A runoff election occurs when one candidate fails to secure 50% of the vote. Since oftentimes there are multiple candidates vying for the same ASUO positions, runoffs have drawn out the spring elections process for days and sometimes weeks. In the 2024 elections, 77% of elections went to a runoff.
“There were a lot of issues with the runoffs and ASUO elections last year. It gets kind of messy, right?” Lopez-DuBoff said. “We wanted to find a way to streamline that (and) make the elections more accessible to students.”
Ranked-choice voting will effectively eliminate runoff elections by allowing students to rank their choices, ensuring a majority winner is determined in a single round of voting.
“When you have three, four, five (or) six candidates, you’re going to get a runoff. That’s just how numbers work,” Elections Board Member David Mitrovčan Morgan said. “You’re just accepting that you’re gonna have two elections every time. No voter wants to deal with that.”
Voter turnout has been a consistent issue for ASUO elections. While just 1,476 students voted in the 2024 special election, that number was significantly higher than this year’s turnout — 97 votes or about 0.004% of the student body.
“I haven’t heard anything about the ASUO special elections, even though I receive communication from UO in multiple formats like email and Instagram,” Avery Smith, UO junior, said.
When asked why voter turnout was so low this year, Mitrovčan Morgan said “controversy” was the difference.

Mitrovčan Morgan referenced the 2024 special election campaign that modified the way student organizations receive funding. Oregon State Public Interest Research Group took issue with the proposed measure, starting a “vote no” campaign. Soon after a “vote yes” campaign rivaled it.
“Two strategic and motivated campaigns competing against one another offers voters an alternative. It offers them a choice between two options,” James said. “They are strategically responding to each other with the goal of obtaining a majority of winning and they’re trying to build diverse coalitions.”

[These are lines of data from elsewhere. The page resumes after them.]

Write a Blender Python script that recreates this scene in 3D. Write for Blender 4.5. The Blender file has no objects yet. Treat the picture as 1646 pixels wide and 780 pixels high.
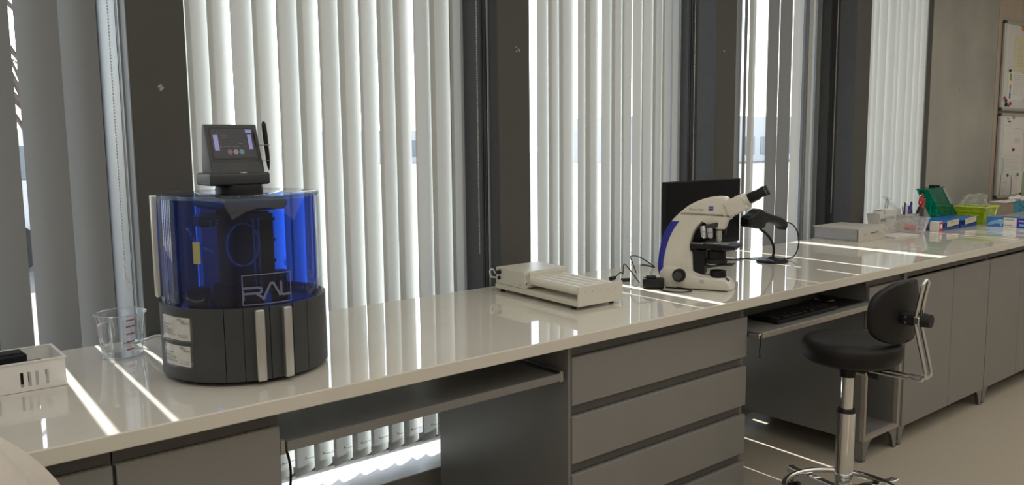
import bpy, bmesh, math, random
from mathutils import Vector, Matrix
R = math.radians
random.seed(7)
sc = bpy.context.scene
COL = sc.collection

# ------------------------------------------------------------------ camera
cam_d = bpy.data.cameras.new('camera'); cam = bpy.data.objects.new('camera', cam_d); COL.objects.link(cam)
YAW, PITCH, ROLL, FPX = 0.6861125, 0.1209335, -0.0101824, 1334.8
fw = Vector((math.sin(YAW)*math.cos(PITCH), math.cos(YAW)*math.cos(PITCH), -math.sin(PITCH)))
rt = Vector((math.cos(YAW), -math.sin(YAW), 0)); up = rt.cross(fw)
r2 = rt*math.cos(ROLL) + up*math.sin(ROLL); u2 = -rt*math.sin(ROLL) + up*math.cos(ROLL)
mw = Matrix(((r2.x, u2.x, -fw.x, 0), (r2.y, u2.y, -fw.y, 0), (r2.z, u2.z, -fw.z, 0), (0, 0, 0, 1)))
mw.translation = Vector((0, -1.795747, 1.489))
cam.matrix_world = mw
cam_d.sensor_fit = 'HORIZONTAL'; cam_d.sensor_width = 36.0; cam_d.lens = 36.0*FPX/1646
cam_d.clip_start = 0.05; cam_d.clip_end = 500
sc.camera = cam

# ------------------------------------------------------------------ sky, sun, lamps, exposure
w = bpy.data.worlds.new('world'); sc.world = w; w.use_nodes = True
nt = w.node_tree; nt.nodes.clear()
sky = nt.nodes.new('ShaderNodeTexSky'); sky.sky_type = 'NISHITA'; sky.sun_disc = False
sky.sun_elevation = R(43); sky.sun_rotation = R(2.6); sky.air_density = 1.0; sky.dust_density = 0.6; sky.ozone_density = 1.0
bg = nt.nodes.new('ShaderNodeBackground'); bg.inputs['Strength'].default_value = 0.62
wo = nt.nodes.new('ShaderNodeOutputWorld')
hs = nt.nodes.new('ShaderNodeHueSaturation'); hs.inputs['Saturation'].default_value = 0.45
nt.links.new(sky.outputs[0], hs.inputs['Color']); nt.links.new(hs.outputs[0], bg.inputs[0]); nt.links.new(bg.outputs[0], wo.inputs[0])

def lamp(name, kind, loc, rot, energy, color=(1, 1, 1), **kw):
    d = bpy.data.lights.new(name, kind); d.energy = energy; d.color = color
    for k, v in kw.items(): setattr(d, k, v)
    o = bpy.data.objects.new(name, d); COL.objects.link(o); o.location = loc; o.rotation_euler = rot
    return o
sun = lamp('sun', 'SUN', (0.5, 8, 9), (0, 0, 0), 12.0, (1, 0.985, 0.96), angle=R(0.53))
tv = Vector((-0.033, -0.731, -0.682)).normalized()
sun.rotation_euler = tv.to_track_quat('-Z', 'Y').to_euler()
lamp('ceiling_panel_lamp', 'AREA', (3.2, -2.3, 3.03), (0, 0, 0), 138.0, (1, 0.97, 0.92), shape='RECTANGLE', size=11.0, size_y=4.6)  # added soft fill to brighten the room; stands for no real fitting
sc.view_settings.view_transform = 'Standard'; sc.view_settings.look = 'None'
sc.view_settings.exposure = 0.0; sc.view_settings.gamma = 1.0; sc.view_settings.use_curve_mapping = False
sc.cycles.max_bounces = 14; sc.cycles.transparent_max_bounces = 32; sc.cycles.transmission_bounces = 10
sc.cycles.diffuse_bounces = 6; sc.cycles.glossy_bounces = 6
sc.cycles.caustics_reflective = False; sc.cycles.caustics_refractive = False
sc.cycles.sample_clamp_indirect = 6.0

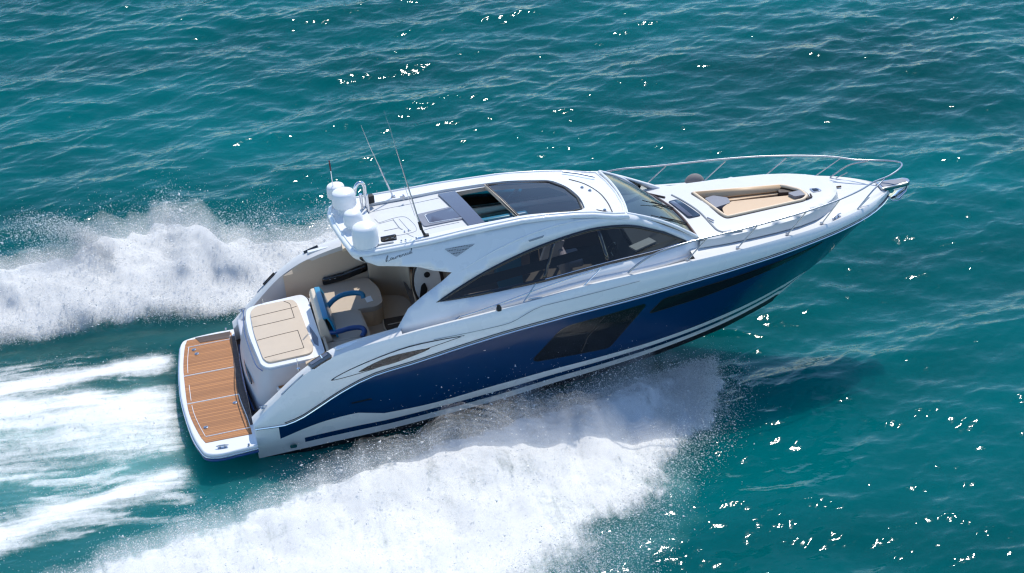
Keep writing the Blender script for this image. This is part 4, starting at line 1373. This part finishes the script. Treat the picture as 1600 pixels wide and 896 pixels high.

The higher turnout according to Mitrovčan Morgan was the controversy over the measure — something he said was missing from this election season.
This year’s ballot had no bills that were “controversial” and “no campaigns whatsoever,” he said.
“It was mostly a procedural edits of procedure,” Mitrovčan Morgan said.
Mitrovčan Morgan cited that the ASUO has to stay neutral in the ballot measures, saying it limits their options to boost voter turnout or promote voting.
“The board has to stay perfectly neutral. The best that we can do is, ‘Hey, there’s an election going on, it’s important, you should vote,’” Mitrovčan Morgan said. “Which is not anything compared to a candidate or a campaign manager.”
One main avenue for the ASUO to announce and educate voters on the ballot is through the voter guide, which explains the various proposed reforms. While, Mitrovčan Morgan pointed to a lack of controversy as the cause of low turnout compared to last year; another potential cause was that ASUO published the 2024 Voter Guide two weeks before the election, while in 2025, it was released just one day before.
According to Mitrovčan Morgan, the late release was because the ASUO members themselves didn’t know what would be on the ballot until a week before the election.
The five member judicial branch, which is the ASUO Constitutional Court, must approve all ballot measures before going on the ballot; those members take two recesses throughout the school year.
According to the court’s rules, winter recess begins on the first Monday in December and continues until the second Monday in January.
In 2025, Constitution Court came out of recess a week early, Lopez-Duboff said, publishing their ASUO Reform Package January 8th.
The resolutions crafted by the working group, however, specifically called for the special election to take place during week three of the term, giving the Election Board 13 days to publish what was going to be on the ballot.
“We were faced with the decision of, do we make all the deadlines prior to that recess so that we don’t have to figure anything out, right? Or do we try to jam everything into three weeks of procedures?” Mitrovčan Morgan said.
Lopez-Duboff said he called for the election to be earlier in the term to make sure the Election Board had time to prioritize both the special and regular election.
Another major priority of the election board is increasing the number of candidates participating in the spring election. Moving away from a system that allows more than two candidates to run was “step one”, Mitrovčan Morgan said.
“When I was just a commissioner last year, there was no considered effort of, how do we advertise to people that they can run?” he said.
This year for the spring elections, the campaigning period has been expanded to 53 days from Feb. 17 to April 11, in order to give candidates time to interact with voters. In 2024, campaigning opened April 1, and with run-offs concluding April 11, giving students just days to learn about campaigns.
“What gets people to vote is candidates going out there and campaigning, two weeks is not enough for any campaign,” he said.
With the goal to remove barriers of entry that were “unnecessary”, the need for signatures to run for Senate positions was eliminated, and the election board began various workshops to get candidates interested and voter information.
ASUO spring elections will occur from April 7-11.
*Voting results of prior and current elections are accessible to view for UO students through the Engage platform with their UO login.